WHAT YOU WILL DO> Retype the material in full, keeping every word the same.

DATA EXCERPT>
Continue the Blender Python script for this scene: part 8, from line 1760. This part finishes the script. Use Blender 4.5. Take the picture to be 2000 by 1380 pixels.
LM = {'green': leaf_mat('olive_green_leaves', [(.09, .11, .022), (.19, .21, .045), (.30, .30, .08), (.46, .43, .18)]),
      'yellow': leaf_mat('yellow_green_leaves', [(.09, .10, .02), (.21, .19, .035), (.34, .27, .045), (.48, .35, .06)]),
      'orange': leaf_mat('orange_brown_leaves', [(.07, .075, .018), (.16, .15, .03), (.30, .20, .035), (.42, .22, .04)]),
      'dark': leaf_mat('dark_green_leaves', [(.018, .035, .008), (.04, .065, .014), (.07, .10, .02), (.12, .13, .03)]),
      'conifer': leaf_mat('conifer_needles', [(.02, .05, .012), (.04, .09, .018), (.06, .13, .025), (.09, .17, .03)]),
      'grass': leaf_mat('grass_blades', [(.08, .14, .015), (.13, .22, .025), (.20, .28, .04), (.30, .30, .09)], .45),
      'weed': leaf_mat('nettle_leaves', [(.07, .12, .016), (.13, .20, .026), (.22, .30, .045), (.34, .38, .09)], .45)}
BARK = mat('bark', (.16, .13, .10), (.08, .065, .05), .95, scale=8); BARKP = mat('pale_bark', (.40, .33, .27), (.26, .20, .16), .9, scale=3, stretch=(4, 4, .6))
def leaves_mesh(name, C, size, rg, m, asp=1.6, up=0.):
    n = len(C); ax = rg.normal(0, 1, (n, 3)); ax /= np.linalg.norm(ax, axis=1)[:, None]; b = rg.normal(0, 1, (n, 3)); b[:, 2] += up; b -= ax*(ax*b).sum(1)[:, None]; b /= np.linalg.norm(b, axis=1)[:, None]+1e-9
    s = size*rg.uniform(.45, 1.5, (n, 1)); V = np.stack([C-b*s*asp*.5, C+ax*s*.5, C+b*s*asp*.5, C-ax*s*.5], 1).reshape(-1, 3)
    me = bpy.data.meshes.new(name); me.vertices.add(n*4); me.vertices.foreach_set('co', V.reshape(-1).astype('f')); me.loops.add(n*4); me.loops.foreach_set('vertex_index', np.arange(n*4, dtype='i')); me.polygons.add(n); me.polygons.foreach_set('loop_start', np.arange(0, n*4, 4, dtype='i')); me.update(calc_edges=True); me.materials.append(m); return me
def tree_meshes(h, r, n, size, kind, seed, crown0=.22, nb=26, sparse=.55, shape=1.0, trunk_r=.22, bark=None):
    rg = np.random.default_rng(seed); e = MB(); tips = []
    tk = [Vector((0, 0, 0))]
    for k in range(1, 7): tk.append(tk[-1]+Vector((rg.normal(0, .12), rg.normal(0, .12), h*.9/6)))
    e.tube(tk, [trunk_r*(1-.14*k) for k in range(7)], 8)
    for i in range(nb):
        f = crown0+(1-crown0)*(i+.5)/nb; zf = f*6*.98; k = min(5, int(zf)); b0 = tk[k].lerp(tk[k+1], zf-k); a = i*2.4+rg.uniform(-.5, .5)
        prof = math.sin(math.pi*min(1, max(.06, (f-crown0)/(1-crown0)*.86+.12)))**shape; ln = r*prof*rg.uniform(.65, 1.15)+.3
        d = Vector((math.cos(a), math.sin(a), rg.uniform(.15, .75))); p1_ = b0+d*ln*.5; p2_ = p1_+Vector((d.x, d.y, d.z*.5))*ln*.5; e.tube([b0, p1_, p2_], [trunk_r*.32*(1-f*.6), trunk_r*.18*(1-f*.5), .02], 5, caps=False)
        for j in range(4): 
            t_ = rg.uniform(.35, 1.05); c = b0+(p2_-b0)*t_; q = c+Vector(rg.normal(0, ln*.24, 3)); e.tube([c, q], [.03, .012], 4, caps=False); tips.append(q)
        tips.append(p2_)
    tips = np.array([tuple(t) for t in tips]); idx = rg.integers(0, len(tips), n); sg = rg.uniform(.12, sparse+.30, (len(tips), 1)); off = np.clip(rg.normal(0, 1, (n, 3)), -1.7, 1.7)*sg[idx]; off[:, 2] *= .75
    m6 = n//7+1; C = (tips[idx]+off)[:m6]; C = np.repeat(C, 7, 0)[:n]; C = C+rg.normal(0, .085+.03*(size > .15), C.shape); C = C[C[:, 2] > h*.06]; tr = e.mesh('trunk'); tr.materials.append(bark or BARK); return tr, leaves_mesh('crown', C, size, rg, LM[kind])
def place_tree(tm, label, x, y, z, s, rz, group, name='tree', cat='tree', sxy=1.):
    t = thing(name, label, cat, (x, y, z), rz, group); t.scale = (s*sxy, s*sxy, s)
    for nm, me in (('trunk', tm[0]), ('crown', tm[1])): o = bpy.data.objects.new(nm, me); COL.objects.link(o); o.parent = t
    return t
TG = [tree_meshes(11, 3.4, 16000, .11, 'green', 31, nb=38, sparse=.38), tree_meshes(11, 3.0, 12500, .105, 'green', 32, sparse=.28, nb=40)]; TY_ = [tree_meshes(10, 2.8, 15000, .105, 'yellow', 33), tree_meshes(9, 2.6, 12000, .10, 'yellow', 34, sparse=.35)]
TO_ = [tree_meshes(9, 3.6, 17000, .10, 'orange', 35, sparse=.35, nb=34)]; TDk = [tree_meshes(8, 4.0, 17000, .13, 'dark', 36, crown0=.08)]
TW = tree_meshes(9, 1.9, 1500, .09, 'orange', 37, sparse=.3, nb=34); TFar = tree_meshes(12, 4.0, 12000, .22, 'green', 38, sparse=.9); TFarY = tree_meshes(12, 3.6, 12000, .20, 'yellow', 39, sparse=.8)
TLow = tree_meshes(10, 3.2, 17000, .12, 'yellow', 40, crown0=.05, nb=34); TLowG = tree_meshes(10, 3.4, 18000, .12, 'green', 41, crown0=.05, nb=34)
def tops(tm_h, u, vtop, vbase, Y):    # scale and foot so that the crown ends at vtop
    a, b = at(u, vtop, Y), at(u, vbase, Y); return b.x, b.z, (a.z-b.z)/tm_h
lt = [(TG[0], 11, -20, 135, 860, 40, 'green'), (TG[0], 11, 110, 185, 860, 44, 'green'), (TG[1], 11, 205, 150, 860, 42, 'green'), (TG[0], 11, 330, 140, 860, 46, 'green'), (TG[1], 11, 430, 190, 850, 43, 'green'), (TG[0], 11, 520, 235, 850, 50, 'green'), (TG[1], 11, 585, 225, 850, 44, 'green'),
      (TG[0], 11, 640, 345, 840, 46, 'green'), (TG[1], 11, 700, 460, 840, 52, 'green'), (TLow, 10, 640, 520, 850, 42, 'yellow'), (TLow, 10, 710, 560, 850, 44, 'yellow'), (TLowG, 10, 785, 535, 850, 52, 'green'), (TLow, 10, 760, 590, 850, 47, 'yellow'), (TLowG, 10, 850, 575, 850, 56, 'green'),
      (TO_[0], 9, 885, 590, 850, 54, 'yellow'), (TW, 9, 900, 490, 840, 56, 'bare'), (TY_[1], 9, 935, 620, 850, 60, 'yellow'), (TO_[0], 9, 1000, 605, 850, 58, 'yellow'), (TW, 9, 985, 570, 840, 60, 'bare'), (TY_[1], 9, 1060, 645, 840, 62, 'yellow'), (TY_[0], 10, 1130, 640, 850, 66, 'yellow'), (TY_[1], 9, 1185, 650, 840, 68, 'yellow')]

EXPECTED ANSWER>
Continue the Blender Python script for this scene: part 8, from line 1760. This part finishes the script. Use Blender 4.5. Take the picture to be 2000 by 1380 pixels.
LM = {'green': leaf_mat('olive_green_leaves', [(.09, .11, .022), (.19, .21, .045), (.30, .30, .08), (.46, .43, .18)]),
      'yellow': leaf_mat('yellow_green_leaves', [(.09, .10, .02), (.21, .19, .035), (.34, .27, .045), (.48, .35, .06)]),
      'orange': leaf_mat('orange_brown_leaves', [(.07, .075, .018), (.16, .15, .03), (.30, .20, .035), (.42, .22, .04)]),
      'dark': leaf_mat('dark_green_leaves', [(.018, .035, .008), (.04, .065, .014), (.07, .10, .02), (.12, .13, .03)]),
      'conifer': leaf_mat('conifer_needles', [(.02, .05, .012), (.04, .09, .018), (.06, .13, .025), (.09, .17, .03)]),
      'grass': leaf_mat('grass_blades', [(.08, .14, .015), (.13, .22, .025), (.20, .28, .04), (.30, .30, .09)], .45),
      'weed': leaf_mat('nettle_leaves', [(.07, .12, .016), (.13, .20, .026), (.22, .30, .045), (.34, .38, .09)], .45)}
BARK = mat('bark', (.16, .13, .10), (.08, .065, .05), .95, scale=8); BARKP = mat('pale_bark', (.40, .33, .27), (.26, .20, .16), .9, scale=3, stretch=(4, 4, .6))
def leaves_mesh(name, C, size, rg, m, asp=1.6, up=0.):
    n = len(C); ax = rg.normal(0, 1, (n, 3)); ax /= np.linalg.norm(ax, axis=1)[:, None]; b = rg.normal(0, 1, (n, 3)); b[:, 2] += up; b -= ax*(ax*b).sum(1)[:, None]; b /= np.linalg.norm(b, axis=1)[:, None]+1e-9
    s = size*rg.uniform(.45, 1.5, (n, 1)); V = np.stack([C-b*s*asp*.5, C+ax*s*.5, C+b*s*asp*.5, C-ax*s*.5], 1).reshape(-1, 3)
    me = bpy.data.meshes.new(name); me.vertices.add(n*4); me.vertices.foreach_set('co', V.reshape(-1).astype('f')); me.loops.add(n*4); me.loops.foreach_set('vertex_index', np.arange(n*4, dtype='i')); me.polygons.add(n); me.polygons.foreach_set('loop_start', np.arange(0, n*4, 4, dtype='i')); me.update(calc_edges=True); me.materials.append(m); return me
def tree_meshes(h, r, n, size, kind, seed, crown0=.22, nb=26, sparse=.55, shape=1.0, trunk_r=.22, bark=None):
    rg = np.random.default_rng(seed); e = MB(); tips = []
    tk = [Vector((0, 0, 0))]
    for k in range(1, 7): tk.append(tk[-1]+Vector((rg.normal(0, .12), rg.normal(0, .12), h*.9/6)))
    e.tube(tk, [trunk_r*(1-.14*k) for k in range(7)], 8)
    for i in range(nb):
        f = crown0+(1-crown0)*(i+.5)/nb; zf = f*6*.98; k = min(5, int(zf)); b0 = tk[k].lerp(tk[k+1], zf-k); a = i*2.4+rg.uniform(-.5, .5)
        prof = math.sin(math.pi*min(1, max(.06, (f-crown0)/(1-crown0)*.86+.12)))**shape; ln = r*prof*rg.uniform(.65, 1.15)+.3
        d = Vector((math.cos(a), math.sin(a), rg.uniform(.15, .75))); p1_ = b0+d*ln*.5; p2_ = p1_+Vector((d.x, d.y, d.z*.5))*ln*.5; e.tube([b0, p1_, p2_], [trunk_r*.32*(1-f*.6), trunk_r*.18*(1-f*.5), .02], 5, caps=False)
        for j in range(4): 
            t_ = rg.uniform(.35, 1.05); c = b0+(p2_-b0)*t_; q = c+Vector(rg.normal(0, ln*.24, 3)); e.tube([c, q], [.03, .012], 4, caps=False); tips.append(q)
        tips.append(p2_)
    tips = np.array([tuple(t) for t in tips]); idx = rg.integers(0, len(tips), n); sg = rg.uniform(.12, sparse+.30, (len(tips), 1)); off = np.clip(rg.normal(0, 1, (n, 3)), -1.7, 1.7)*sg[idx]; off[:, 2] *= .75
    m6 = n//7+1; C = (tips[idx]+off)[:m6]; C = np.repeat(C, 7, 0)[:n]; C = C+rg.normal(0, .085+.03*(size > .15), C.shape); C = C[C[:, 2] > h*.06]; tr = e.mesh('trunk'); tr.materials.append(bark or BARK); return tr, leaves_mesh('crown', C, size, rg, LM[kind])
def place_tree(tm, label, x, y, z, s, rz, group, name='tree', cat='tree', sxy=1.):
    t = thing(name, label, cat, (x, y, z), rz, group); t.scale = (s*sxy, s*sxy, s)
    for nm, me in (('trunk', tm[0]), ('crown', tm[1])): o = bpy.data.objects.new(nm, me); COL.objects.link(o); o.parent = t
    return t
TG = [tree_meshes(11, 3.4, 16000, .11, 'green', 31, nb=38, sparse=.38), tree_meshes(11, 3.0, 12500, .105, 'green', 32, sparse=.28, nb=40)]; TY_ = [tree_meshes(10, 2.8, 15000, .105, 'yellow', 33), tree_meshes(9, 2.6, 12000, .10, 'yellow', 34, sparse=.35)]
TO_ = [tree_meshes(9, 3.6, 17000, .10, 'orange', 35, sparse=.35, nb=34)]; TDk = [tree_meshes(8, 4.0, 17000, .13, 'dark', 36, crown0=.08)]
TW = tree_meshes(9, 1.9, 1500, .09, 'orange', 37, sparse=.3, nb=34); TFar = tree_meshes(12, 4.0, 12000, .22, 'green', 38, sparse=.9); TFarY = tree_meshes(12, 3.6, 12000, .20, 'yellow', 39, sparse=.8)
TLow = tree_meshes(10, 3.2, 17000, .12, 'yellow', 40, crown0=.05, nb=34); TLowG = tree_meshes(10, 3.4, 18000, .12, 'green', 41, crown0=.05, nb=34)
def tops(tm_h, u, vtop, vbase, Y):    # scale and foot so that the crown ends at vtop
    a, b = at(u, vtop, Y), at(u, vbase, Y); return b.x, b.z, (a.z-b.z)/tm_h
lt = [(TG[0], 11, -20, 135, 860, 40, 'green'), (TG[0], 11, 110, 185, 860, 44, 'green'), (TG[1], 11, 205, 150, 860, 42, 'green'), (TG[0], 11, 330, 140, 860, 46, 'green'), (TG[1], 11, 430, 190, 850, 43, 'green'), (TG[0], 11, 520, 235, 850, 50, 'green'), (TG[1], 11, 585, 225, 850, 44, 'green'),
      (TG[0], 11, 640, 345, 840, 46, 'green'), (TG[1], 11, 700, 460, 840, 52, 'green'), (TLow, 10, 640, 520, 850, 42, 'yellow'), (TLow, 10, 710, 560, 850, 44, 'yellow'), (TLowG, 10, 785, 535, 850, 52, 'green'), (TLow, 10, 760, 590, 850, 47, 'yellow'), (TLowG, 10, 850, 575, 850, 56, 'green'),
      (TO_[0], 9, 885, 590, 850, 54, 'yellow'), (TW, 9, 900, 490, 840, 56, 'bare'), (TY_[1], 9, 935, 620, 850, 60, 'yellow'), (TO_[0], 9, 1000, 605, 850, 58, 'yellow'), (TW, 9, 985, 570, 840, 60, 'bare'), (TY_[1], 9, 1060, 645, 840, 62, 'yellow'), (TY_[0], 10, 1130, 640, 850, 66, 'yellow'), (TY_[1], 9, 1185, 650, 840, 68, 'yellow')]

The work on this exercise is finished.